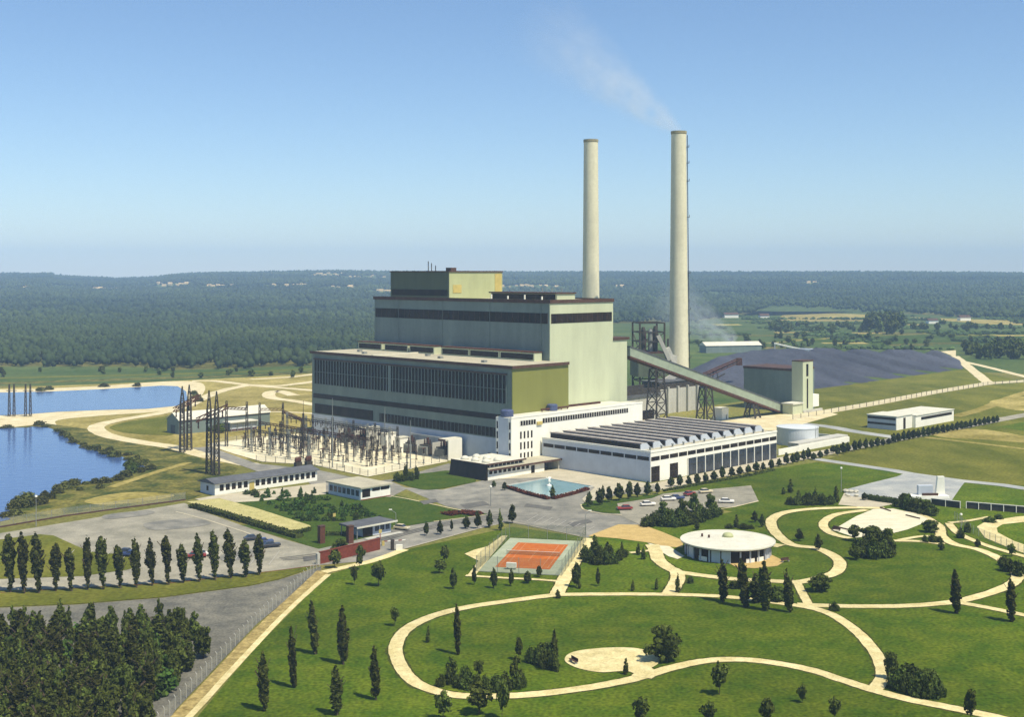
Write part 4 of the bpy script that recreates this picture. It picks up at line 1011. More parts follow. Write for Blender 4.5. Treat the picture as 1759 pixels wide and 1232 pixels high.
# transformer bays with roof slabs
def bay(u, v, ln, lab, white):
    t = site('transformer_bay', lab, 'transformer bay', u, v, None)
    MB().box(0,0,0,6.5,.4,7.2).build('end_wall', M['white' if white else 'concrete'], t)
    MB().box(6.1,.401,0,6.5,ln,6.6).build('back_wall', M['concrete'], t)
    MB().box(-1.0,ln*.0+.5,6.9,6.9,4.2,7.5).build('roof_slab', M['roofpale'], t)
    MB().box(-1.1,.45,6.8,-1.001,4.25,7.45).build('roof_edge', M['rust'], t)
    for i in range(1, int(ln/9)+1): MB().box(.5,i*9,0,6.099,i*9+.35,5.4).build('partition', M['concrete'], t)
    return t
bay(290.2, 322.0, 28, 'open transformer bay with a bright white end wall against the long facade', True)
bay(290.0, 368.0, 26, 'open transformer bay with a pale roof slab farther along the long facade', False)
def transformer(u, v, lab):
    t = site('transformer', lab, 'transformer', u, v, 'dark transformers in the bays')
    MB().box(-1.6,-2.6,.5,1.6,2.6,4.0).build('tank', M['steel'], t, bevel=.12)
    for s in (-1,1):
        mb = MB()
        for i in range(7): mb.box(s*1.75,-2.3+i*.7,.8,s*2.5,-2.0+i*.7,3.6)
        mb.build('radiator', M['galv'], t)
    for i in range(3): MB().lathe([(.3,4.0),(.4,4.4),(.22,4.7),(.36,5.0),(.2,5.3),(.28,5.6),(.1,6.1)], 9, (0,-1.5+i*1.5,0)).build('bushing', M['porcelain'], t)
    MB().lathe([(.55,-1.4),(.55,1.4)], 12).build('conservator', M['rust'], t).location = (1.0,1.0,4.9)
    MB().box(-2,-3,.1,2,3,.5).build('plinth', M['concrete'], t)
for u, v, lab in ((293,327.5,'dark transformer next to the bright white end wall'),(293,336.5,'dark transformer in the middle compartment of the near bay'),(293,345.5,'dark transformer in the far compartment of the near bay'),(293,374,'dark transformer in the first compartment of the farther bay'),(293,384,'dark transformer in the last compartment of the farther bay')):
    transformer(u, v, lab)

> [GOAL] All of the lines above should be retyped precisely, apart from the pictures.

> [ANSWER TO THE TASK]
Write part 4 of the bpy script that recreates this picture. It picks up at line 1011. More parts follow. Write for Blender 4.5. Treat the picture as 1759 pixels wide and 1232 pixels high.
# transformer bays with roof slabs
def bay(u, v, ln, lab, white):
    t = site('transformer_bay', lab, 'transformer bay', u, v, None)
    MB().box(0,0,0,6.5,.4,7.2).build('end_wall', M['white' if white else 'concrete'], t)
    MB().box(6.1,.401,0,6.5,ln,6.6).build('back_wall', M['concrete'], t)
    MB().box(-1.0,ln*.0+.5,6.9,6.9,4.2,7.5).build('roof_slab', M['roofpale'], t)
    MB().box(-1.1,.45,6.8,-1.001,4.25,7.45).build('roof_edge', M['rust'], t)
    for i in range(1, int(ln/9)+1): MB().box(.5,i*9,0,6.099,i*9+.35,5.4).build('partition', M['concrete'], t)
    return t
bay(290.2, 322.0, 28, 'open transformer bay with a bright white end wall against the long facade', True)
bay(290.0, 368.0, 26, 'open transformer bay with a pale roof slab farther along the long facade', False)
def transformer(u, v, lab):
    t = site('transformer', lab, 'transformer', u, v, 'dark transformers in the bays')
    MB().box(-1.6,-2.6,.5,1.6,2.6,4.0).build('tank', M['steel'], t, bevel=.12)
    for s in (-1,1):
        mb = MB()
        for i in range(7): mb.box(s*1.75,-2.3+i*.7,.8,s*2.5,-2.0+i*.7,3.6)
        mb.build('radiator', M['galv'], t)
    for i in range(3): MB().lathe([(.3,4.0),(.4,4.4),(.22,4.7),(.36,5.0),(.2,5.3),(.28,5.6),(.1,6.1)], 9, (0,-1.5+i*1.5,0)).build('bushing', M['porcelain'], t)
    MB().lathe([(.55,-1.4),(.55,1.4)], 12).build('conservator', M['rust'], t).location = (1.0,1.0,4.9)
    MB().box(-2,-3,.1,2,3,.5).build('plinth', M['concrete'], t)
for u, v, lab in ((293,327.5,'dark transformer next to the bright white end wall'),(293,336.5,'dark transformer in the middle compartment of the near bay'),(293,345.5,'dark transformer in the far compartment of the near bay'),(293,374,'dark transformer in the first compartment of the farther bay'),(293,384,'dark transformer in the last compartment of the farther bay')):
    transformer(u, v, lab)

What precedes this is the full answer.